Issac Bailey | We cry for the police. When will they cry for us?
A young man walked into an Ocean Boulevard store in 2013 and tried to buy a pack of cigarettes.
He didn’t have an ID and was denied and denied again after returning with a possibly false ID.
He began cursing and acting wildly. He returned with a few friends and created “a disturbance.”
The owner tried to make them leave, but the men assaulted the owner.
Myrtle Beach police officers showed up, stopped the fight and issued trespass warnings.
The owner, who had sustained injuries, filed a complaint and the officers were reprimanded for their “failure to properly perform their duties” because no arrests were made.
They were also made to do something else: Issue formal apologies to the victims.
It’s an amazing thing, cops being made to apologize.
How I wish we’d see more of that — publicly.
On Friday, we observed law enforcement appreciation day.
Weeks earlier, the country mourned the loss of two New York City police officers.
There is a local annual observance for officers killed in the line of duty.
Little kids of all backgrounds dream of growing up to become heroic police officers while everyone is urged to revere and respect officers, to trust them, thank them for their service.
And a couple of weeks ago, I wrote about two police officers who showed incredible restraint and professionalism while on duty, able to corral an armed suspect without bloodshed.
I plan to highlight more such acts because it is important to defend remind people about the daily heroism of cops.
But it can’t just be about that, though it seems that’s all many people want to discuss.
In an odd confluence of events, the people who most often yell about the horrors of government are now screaming that this particular government agency should never be criticized, even mildly, never scrutinized, never asked to improve itself.
It is as though the part of government that empowers fellow citizens to arrest, detain or even kill other citizens is a model of perfection while the rest of government can get nothing right.
We rightly recognize that a police officer being attacked or killed is not just a threat against one person wearing a badge, but a threat to us all.
That’s why it frightens and disturbs us like nothing else.
But it can’t just be about that, either.
Police officers, granted an enormous amount of power, must not only mourn losses within their ranks, but also those harmed by police.
They can not simply give a passing nod to there being “rogue” officers.
They must be willing to discuss the times officers make deadly mistakes — and not only those caught on video — and tell us how those mistakes could have been avoided.
They must join us in saying that it is not OK that a 12-year-old boy playing with a toy gun in a park is shot dead within 2 seconds of the arrival of the police, no matter the outcome of a grand jury proceeding.

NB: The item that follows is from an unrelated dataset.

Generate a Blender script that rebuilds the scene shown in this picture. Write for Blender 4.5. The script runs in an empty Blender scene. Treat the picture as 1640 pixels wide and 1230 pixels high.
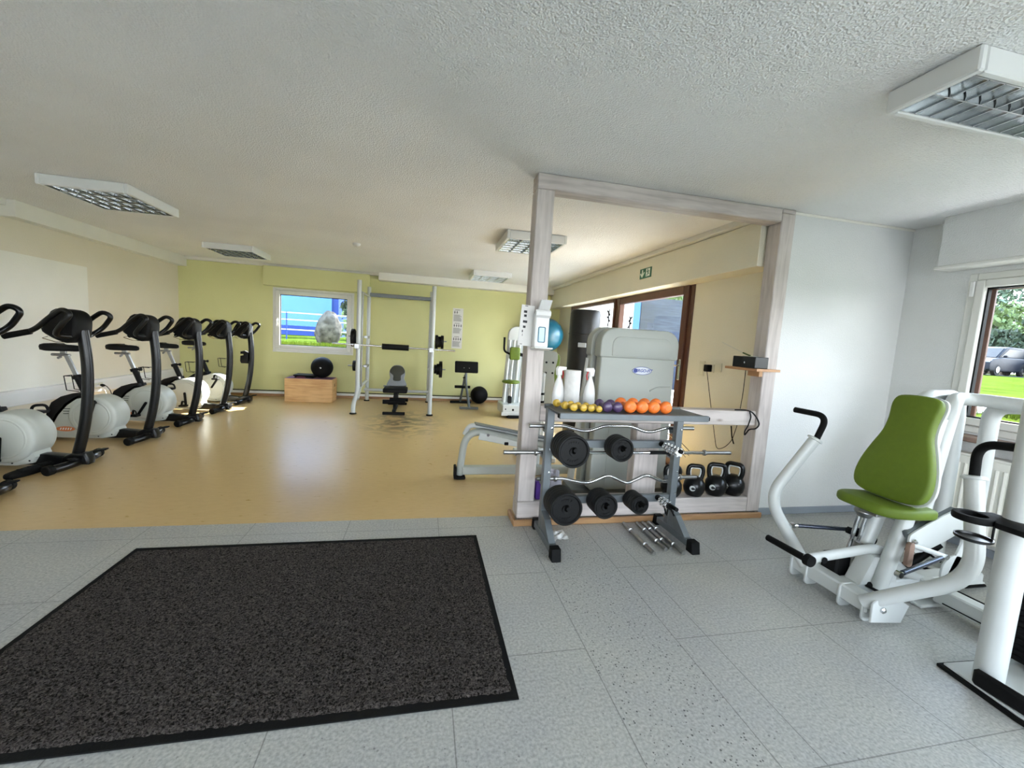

They must be willing to say, no, it is not OK that officers responding to a young man holding a toy gun in a Wal-Mart in an open-carry state is shot dead, or when New York cops stuff a broken handle up a man’s rectum or repeatedly shoot people by mistake or because of fear.
They must mourn with us when a man is choked to death over the alleged sale of untaxed cigarettes just as we mourn when a police officer is ambushed, either by a mentally ill man in New York seeking revenge for the death of a black teenager in Ferguson, a couple with white supremacist ties in Las Vegas, or criminals trying to escape the consequences of bad deeds along the Grand Strand.
Too often, though, we get the blue wall of silence, a refusal to honestly — and publicly — assess the harmful actions of police officers.
It is good that they sometimes do it among themselves, behind closed doors.
But all the cloak of secrecy does is create unnecessary suspicion and a sense, in some communities, that cops don’t care when it is their colleagues doing something wrong.
We cry with them. We need to know they’ll cry with us, too.